Congress Starts Fighting before GOP Takes Power
WASHINGTON - Several busloads of incoming House Speaker John Boehner's family and friends left Cincinnati before dawn Tuesday morning, bound for Washington, D.C, where outgoing Speaker Nancy Pelosi will formally return on Wednesday the gavel Boehner handed to her in 2007.
"I don't really look back," Pelosi told reporters Tuesday. "I look forward."
Pelosi Unbowed: "We Have No Regrets"
On Wednesday, the new 112th Congress will be sworn-in, CBS News Correspondent Nancy Cordes reports. The Republicans will take control of the House with a 49-seat majority. There will be 96 new members, including 87 Republicans. The nine new Democrats will be the smallest freshman class since 1915.
In the Senate, the Democrats will still be in control but with a smaller majority, just six seats. The newcomers include 13 Republicans and three Democrats.
If there were any hopes for a new spirit of bipartisanship, the fighting has begun even before the gavel comes down.
Pelosi and her fellow Democrats hammered Republicans Tuesday for scheduling a vote right out of the gate to repeal President Obama's health care reform law.
"Every minute wasted on trying to repeal health care reform fruitlessly is one less minute the Republicans will spend on job creation and turning this economy around," Rep. Debbie Wasserman Schultz, D-Fla., said.
With a new majority, Republicans will have the votes in the House for repeal, though the effort is destined to die in the Democratic-controlled Senate.
Republicans said they aren't concerned with the possibility of making the same mistake that Democrats made of focusing too much on health care when what the American people want is more focus on jobs.
"What we're going to do is focus on the health care bill and the repeal of that," said Rep. Marsha Blackburn, R-Tenn. "We have to do that because our constituents tell us this is a jobs killer."
Blackburn: Health Care Reform is a "Jobs Killer"

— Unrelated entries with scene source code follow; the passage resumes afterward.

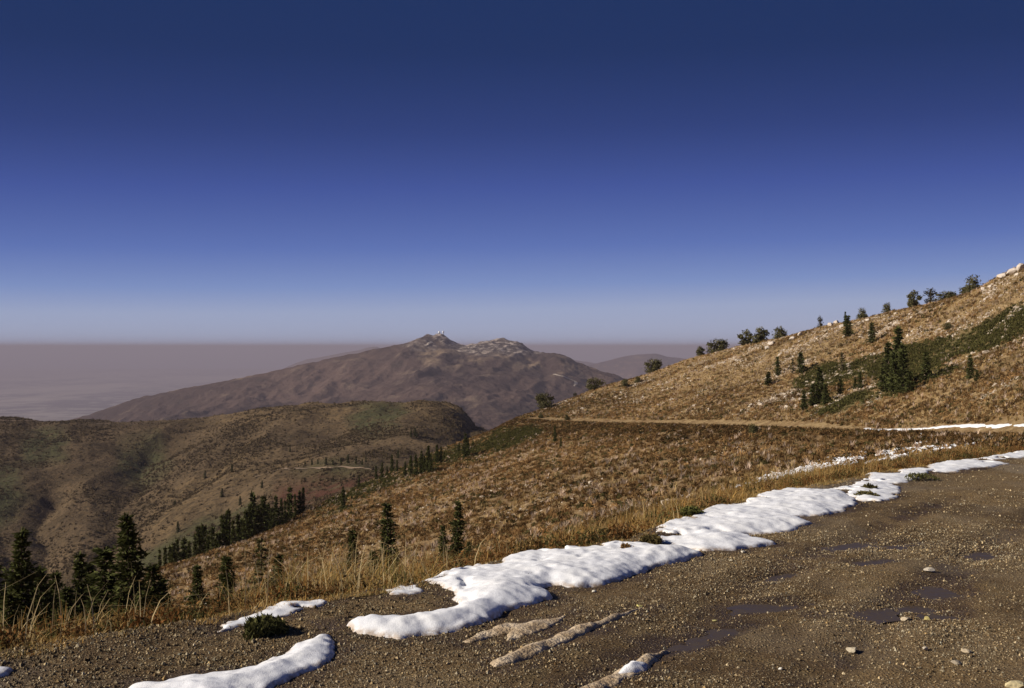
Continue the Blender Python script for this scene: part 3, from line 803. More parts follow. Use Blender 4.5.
stones = [(853, 648, 14, 'pale flat stone lying in the middle of the turnout, biggest of the loose stones there', (0.42, 0.36, 0.26)),
          (955, 664, 12, 'grey rounded stone between the pale flat stone and the corner stone', (0.30, 0.25, 0.18)),
          (1016, 688, 24, 'yellowish stone cut off by the lower right corner', (0.50, 0.42, 0.24)),
          (928, 620, 10, 'yellow stone at the tip of the wet patch on the right', (0.46, 0.38, 0.15)),
          (906, 617, 11, 'flat tan stone just left of the yellow stone by the wet patch', (0.44, 0.36, 0.25)),
          (715, 617, 7, 'round olive stone beside the damp wheel track', (0.33, 0.29, 0.12)),
          (639, 606, 7, 'yellow pebble at the upper end of the long dirty ice ridge', (0.48, 0.42, 0.15)),
          (967, 651, 11, 'low tan stone just above the grey rounded stone', (0.42, 0.34, 0.23)),
          (925, 652, 9, 'pale stone right of the biggest flat stone', (0.46, 0.40, 0.31)),
          (780, 668, 6, 'small white stone alone near the bottom of the turnout', (0.62, 0.58, 0.5)),
          (594, 591, 7, 'small white stone just below the large lobed snowbank', (0.6, 0.56, 0.46)),
          (743, 553, 7, 'pale stone at the foot of the broad white snowbank', (0.58, 0.53, 0.43)),
          (929, 571, 13, 'pair-sized cream stone cluster lump among pale gravel at the right', (0.48, 0.42, 0.33))]
stones[-1] = (929, 571, 12, 'cream stone among pale gravel, above the wet patch on the right', (0.48, 0.42, 0.33))
for k, (u, y, w_, lab, colr) in enumerate(stones):
    x, d = on_road(u, y); v, f = ROCKS2[k % len(ROCKS2)]; s = w_ / F * d / 1.0
    z = float(road_z(np.array([x]), np.array([d]))[0])
    me = mesh('stone', v * s, f, np.tile(np.array(colr), (len(v), 1)))
    o = link('stone', me, M_stone); o.location = (x, d, z + s * 0.13); o.rotation_euler = (0, 0, k * 1.7); o.scale = (1, 1, 0.7)
    tag(o, lab, 'stone')


# ------------------------------------------------------------------ grass along the lip of the road
def surf(x, y):
    """highest of shoulder and hillside at many points"""
    r = road_z(x, y)
    h = np.array([drop(a, b) or -99 for a, b in zip(x, y)])
    return np.where(edge_signed(x, y) > 0.9, h, np.maximum(r, h))


def blades(x, y, z, h, wdt, lean, tint):
    n = len(x); th = rng.uniform(0, 6.283, n); b = np.c_[np.cos(th), np.sin(th), np.zeros(n)]
    wv = np.c_[-np.sin(th + rng.normal(0, .5, n)), np.cos(th), np.zeros(n)] * wdt[:, None]
    base = np.c_[x, y, z - 0.02]; up = np.array([0, 0, 1.0])
    pts = []
    for f, bend in ((0, 0), (0.4, 0.12), (0.75, 0.45), (1.0, 1.0)):
        c = base + b * (lean * h * bend)[:, None] + up * (h * (f - 0.25 * lean * bend))[:, None]
        wf = (1 - f * 0.85)
        pts += [c - wv * wf, c + wv * wf]
    V = np.stack(pts, 1); k = np.arange(n)[:, None, None] * 8
    q = np.array([[0, 1, 3, 2], [2, 3, 5, 4], [4, 5, 7, 6]])[None]
    return V.reshape(-1, 3), (q + k).reshape(-1, 4), np.repeat(tint, 8, 0)


def lip_points(n, smin, smax, umin=-60, umax=1060, dens=None):
    t = rng.uniform(seg[3] + 1, near_len + 2, n * 3); p, nn = edge_at(t)
    s = smin + (smax - smin) * rng.random(len(t)) ** 1.3
    x = p[:, 0] - nn[:, 0] * s; y = p[:, 1] - nn[:, 1] * s
    u = U0 + x / np.maximum(y, .1) * F
    ok = (y > 3.5) & (u > umin) & (u < umax)
    if dens is not None: ok &= rng.random(len(u)) < dens(u, x, y, s)
    return x[ok][:n], y[ok][:n], u[ok][:n], s[ok][:n]


gold = np.array([[0.52, 0.33, 0.11], [0.42, 0.25, 0.08], [0.58, 0.41, 0.18], [0.26, 0.21, 0.07], [0.34, 0.17, 0.05]])
clumpy = lambda u, x, y, s: np.interp(u, [0, 230, 300], [0.75, 0.75, 1]) * (0.15 + 0.85 * smooth(-0.2, 0.45, fbm(x / 0.5, y / 0.5, 101, 3)))
x, y, u, s = lip_points(60000, -0.18, 2.6, dens=clumpy)
tall = np.interp(u, [-60, 40, 130, 200, 270, 330, 400, 440, 520, 640, 690, 800, 1060], [0.29, 0.28, 0.24, 0.29, 0.40, 0.47, 0.36, 0.28, 0.24, 0.38, 0.38, 0.32, 0.28])
h = tall * rng.uniform(0.2, 1.1, len(x)) ** 1.2 * smooth(-0.2, 0.5, s) * (0.55 + 0.75 * smooth(-0.4, 0.5, fbm(x / 0.35, y / 0.35, 131, 3)))
h = np.maximum(h, 0.05)
pick = np.clip((2.5 + 3.2 * fbm(x / 0.45, y / 0.45, 133, 3) + rng.normal(0, 0.9, len(x))).astype(int), 0, 4)
t1 = gold[pick] * rng.uniform(0.7, 1.15, (len(x), 1))
B1 = blades(x, y, surf(x, y), h, rng.uniform(0.003, 0.006, len(x)), np.clip(np.abs(rng.normal(0.5, 0.6, len(x))), 0.05, 2.2), t1)
x, y, u, s = lip_points(620, 0.1, 1.6, umax=760, dens=lambda u, x, y, s: np.interp(u, [-60, 120, 160, 260, 300, 420, 470, 640, 660, 760], [.8, .8, .35, .4, 1, 1, .25, .25, .5, .2]))
h = rng.uniform(0.30, 0.62, len(x)) * np.interp(u, [0, 430, 480, 760], [1, 1, 0.6, 0.6])
B2 = blades(x, y, surf(x, y), h, rng.uniform(0.004, 0.007, len(x)), np.abs(rng.normal(0.35, 0.75, len(x))).clip(0, 2.0), np.tile([0.6, 0.47, 0.25], (len(x), 1)) * rng.uniform(0.6, 1.15, (len(x), 1)))
st = [on_road(350, 596), on_road(562 - 430, 640), on_road(92, 640), on_road(40, 650)]
V = np.concatenate([B1[0], B2[0]]); Fq = np.concatenate([B1[1], B2[1] + len(B1[0])]); T = np.concatenate([B1[2], B2[2]])
tag(link('grass', mesh('grass', V, Fq, T), M_grass), 'tall dry golden grass along the edge of the gravel road', 'grass', kind='stuff')
# rusty weeds among it
x, y, u, s = lip_points(4600, 0.15, 2.6, dens=lambda u, x, y, s: np.interp(u, [-60, 60, 90, 210, 260, 420, 460, 640, 800, 1060], [.6, .8, 1, 1, .6, .3, .3, .3, .4, .4]) * (0.2 + 0.8 * smooth(-.2, .4, fbm(x / .6, y / .6, 120, 3))))
tp = np.array([[0.17, 0.075, 0.025], [0.24, 0.13, 0.05], [0.085, 0.055, 0.025], [0.075, 0.070, 0.026]])[rng.integers(0, 4, len(x))] * rng.uniform(0.7, 1.2, (len(x), 1))
WEED = [shrub_template(90, 0.75, 0.10, 200 + k) for k in range(5)]
V, Fc, T = scatter(WEED, np.c_[x, y, surf(x, y)], rng.uniform(0.16, 0.42, len(x)), rng.uniform(0, 6.28, len(x)), tp)
tag(link('weeds', mesh('weeds', V, Fc, T), M_shrub), 'rust brown leafy weeds in the grass at the road edge', 'weeds', kind='stuff')


# low green plants at the edge: things of their own
def small_plant(u, y, wpx, label, seed, colr, hfac=0.5):
    x, d = on_road(u, y); w_ = wpx / F * d
    z = float(np.maximum(road_z(np.array([x]), np.array([d]))[0], -99))
    dr = drop(x, d)
    if edge_signed(x, d)[0] > 0.3 and dr: z = dr
    r = np.random.default_rng(seed); n = 1300 if seed == 1 else 420
    th = r.uniform(0, 6.283, n); rad = np.sqrt(r.random(n)) * 0.5 * w_ * (0.8 + 0.25 * np.sin(th * 3 + seed))
    hh = hfac * w_ * 0.5 * np.sqrt(np.clip(1 - (rad / (0.52 * w_)) ** 2, 0, 1)) * r.uniform(0.35, 1.1, n)
    Pq = np.c_[np.cos(th) * rad, np.sin(th) * rad, hh]
    one = []
    for k in range(12):
        q = r.normal(size=(3, 3)) * 0.45; q[2] += (0, 0, 0.35); one.append((np.c_[q, [0.8, 1, 1.3]], np.array([[0, 1, 2]])))
    V, Fc, T = scatter(one, Pq, r.uniform(0.025, 0.05, n) * max(1, w_ / 0.7), r.uniform(0, 6.28, n), np.array(colr) * r.uniform(0.6, 1.4, (n, 1)))
    root = empty('low_shrub', (x, d, z)); tag(root, label, 'shrub')
    link('foliage', mesh('foliage', V, Fc, T), M_leaf, root)
    ns = 9; a = r.uniform(0, 6.28, ns); L_ = w_ * 0.35
    Vs, Fs = [], []
    for k in range(ns):
        dv = np.array([math.cos(a[k]), math.sin(a[k]), hfac]) * L_; sd = np.array([-math.sin(a[k]), math.cos(a[k]), 0]) * 0.004; up = np.array([0, 0, 0.004]); b0 = len(Vs)
        for q in (-sd - up, sd - up, up): Vs.append(q)
        for q in (-sd * .4, sd * .4, up * .4): Vs.append(dv + q)
        Fs += [[b0, b0 + 1, b0 + 4, b0 + 3], [b0 + 1, b0 + 2, b0 + 5, b0 + 4], [b0 + 2, b0, b0 + 3, b0 + 5]]
    link('stem', mesh('stem', np.array(Vs), np.array(Fs)), M_bark, root)


small_plant(263, 636, 46, 'low dark green shrub below the thin wedge of snow', 1, (0.085, 0.082, 0.03), 0.45)
small_plant(690, 517, 26, 'small green plant at the upper edge of the broad white snowbank', 2, (0.11, 0.11, 0.035), 0.55)
small_plant(920, 480, 36, 'dark green plant mat in the gap between two snow patches on the turnout', 3, (0.09, 0.085, 0.032), 0.3)
small_plant(866, 497, 26, 'dark low plant poking through the ragged half-melted snow patch', 4, (0.10, 0.085, 0.035), 0.3)
small_plant(652, 546, 24, 'dark brown-green plant between the two big snowbanks', 5, (0.11, 0.085, 0.035), 0.45)
small_plant(528, 583, 17, 'small brown plant melted out at the notch of the large lobed snowbank', 6, (0.12, 0.09, 0.035), 0.4)
small_plant(870, 491, 16, 'sprig behind the dark low plant in the ragged snow patch', 7, (0.075, 0.062, 0.022), 0.5)
small_plant(626, 556, 14, 'rust coloured sprig on top of the large lobed snowbank', 8, (0.17, 0.10, 0.04), 1.2)


# ------------------------------------------------------------------ conifers
def tube(p0, p1, r0, r1, n=6):
    a = np.linspace(0, 2 * np.pi, n, endpoint=False); d = p1 - p0; d = d / (np.linalg.norm(d) + 1e-9)
    s = np.cross(d, [0.3, 0.5, 0.8]); s /= np.linalg.norm(s); t = np.cross(d, s)
    ring = np.cos(a)[:, None] * s + np.sin(a)[:, None] * t
    V = np.r_[p0 + ring * r0, p1 + ring * r1]; k = np.arange(n)
    return V, np.c_[k, (k + 1) % n, (k + 1) % n + n, k + n]


def join(parts):
    Vs, Fs, o = [], [], 0
    for v, f in parts: Vs.append(v); Fs.append(f + o); o += len(v)
    return np.concatenate(Vs), np.concatenate(Fs)


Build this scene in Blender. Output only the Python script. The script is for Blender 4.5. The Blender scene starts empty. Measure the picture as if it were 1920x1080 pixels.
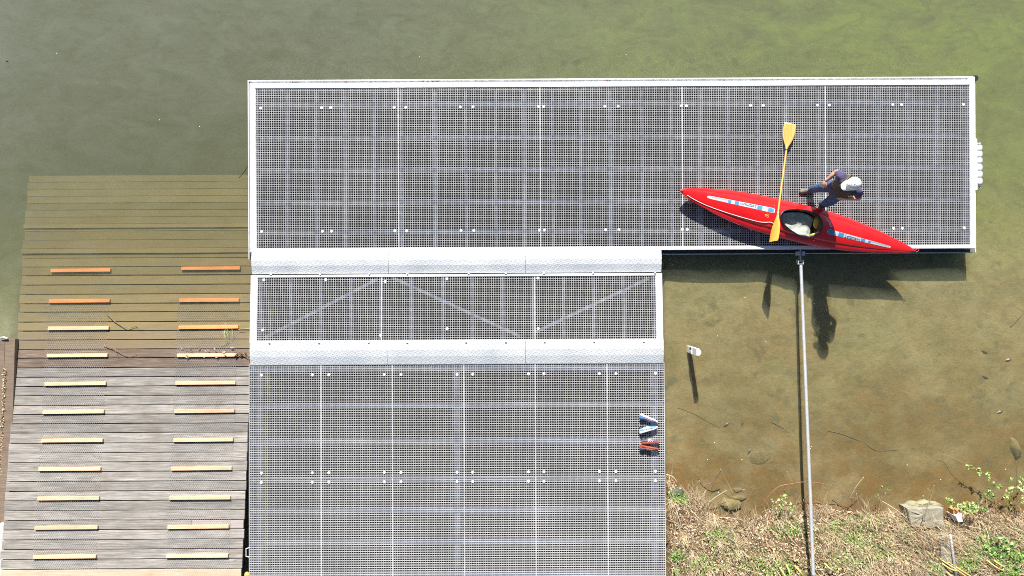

The president, returning from his Hawaiian vacation on Air Force One, shrugged off the repeal vote.
"They are going to play to their base for a certain period of time, but I'm pretty confident that they are going to recognize that our job is to govern and make sure that we are delivering jobs for the American people," Mr. Obama told reporters.
Unlike former Speaker Newt Gingrich, who marked the last Republican takeover with gloating press conferences and fancy galas, Boehner has tried to keep this transition low key, distancing himself from Tuesday night's $2,500-a-head fundraiser at a swanky D.C. hotel for a dozen of his new members featuring country music star LeAnn Rimes.
The image troubles some new tea party members who campaigned on fiscal austerity.
"I come up here, and I don't look like a NASCAR race driver with the corporate patches all over me," said Rep.-elect Allen West, R-Fla., said. "That's what the America people what. They want to know that their representative is owned by them."
The freshman congressman who arranged the fundraiser, Jeff Denham of California, defends it saying that if Republicans want to keep their majority in two years they're going to have to raise funds to get re-elected, just like everyone else.
GOP Doesn't Account for Health Care Repeal Cost
Boehner's second-in-command Eric Cantor refused to answer how Republicans are planning to cut a promised $100 billion dollars from the budget. Part of the reason for that vagueness is that when you're looking at cutting something like $100 billion from the budget, it's going to involve painful decisions that voters might not like. Cantor said everything has to be on the table, including defense spending.